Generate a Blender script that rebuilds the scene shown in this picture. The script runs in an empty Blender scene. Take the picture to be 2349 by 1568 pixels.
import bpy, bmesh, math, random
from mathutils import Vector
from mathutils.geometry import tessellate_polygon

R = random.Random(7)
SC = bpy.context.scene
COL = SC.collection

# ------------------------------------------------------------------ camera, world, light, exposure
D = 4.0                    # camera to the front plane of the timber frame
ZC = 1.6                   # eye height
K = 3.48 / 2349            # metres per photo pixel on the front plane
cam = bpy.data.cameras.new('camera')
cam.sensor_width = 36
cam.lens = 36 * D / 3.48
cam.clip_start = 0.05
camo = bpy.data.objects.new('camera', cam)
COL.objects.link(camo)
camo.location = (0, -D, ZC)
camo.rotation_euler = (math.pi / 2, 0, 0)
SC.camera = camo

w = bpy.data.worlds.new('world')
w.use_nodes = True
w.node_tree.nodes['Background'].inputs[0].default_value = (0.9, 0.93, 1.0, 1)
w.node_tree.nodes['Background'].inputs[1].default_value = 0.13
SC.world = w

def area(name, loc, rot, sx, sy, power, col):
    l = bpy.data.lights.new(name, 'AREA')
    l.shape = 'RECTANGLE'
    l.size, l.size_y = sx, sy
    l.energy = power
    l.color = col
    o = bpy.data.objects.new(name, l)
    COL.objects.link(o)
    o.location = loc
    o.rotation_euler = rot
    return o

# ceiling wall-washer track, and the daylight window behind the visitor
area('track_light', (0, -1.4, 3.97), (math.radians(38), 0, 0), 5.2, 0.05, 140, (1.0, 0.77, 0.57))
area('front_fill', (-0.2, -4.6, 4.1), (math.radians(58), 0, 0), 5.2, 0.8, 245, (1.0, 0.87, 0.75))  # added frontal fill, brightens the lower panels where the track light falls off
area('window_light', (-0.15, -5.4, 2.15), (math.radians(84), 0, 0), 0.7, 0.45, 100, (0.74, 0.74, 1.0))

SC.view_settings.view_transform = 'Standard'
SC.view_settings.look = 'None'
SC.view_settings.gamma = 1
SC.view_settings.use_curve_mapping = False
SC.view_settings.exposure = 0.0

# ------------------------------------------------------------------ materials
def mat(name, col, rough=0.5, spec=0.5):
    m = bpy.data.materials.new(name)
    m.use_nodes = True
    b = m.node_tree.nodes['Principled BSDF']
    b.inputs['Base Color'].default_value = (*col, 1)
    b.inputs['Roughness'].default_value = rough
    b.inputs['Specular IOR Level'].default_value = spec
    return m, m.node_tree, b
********
What you should do: Only the lines from the beginning of the material to the line containing "COL = SC.collection" should be echoed, verbatim and in full.

Reply to the task:
Generate a Blender script that rebuilds the scene shown in this picture. The script runs in an empty Blender scene. Take the picture to be 2349 by 1568 pixels.
import bpy, bmesh, math, random
from mathutils import Vector
from mathutils.geometry import tessellate_polygon

R = random.Random(7)
SC = bpy.context.scene
COL = SC.collection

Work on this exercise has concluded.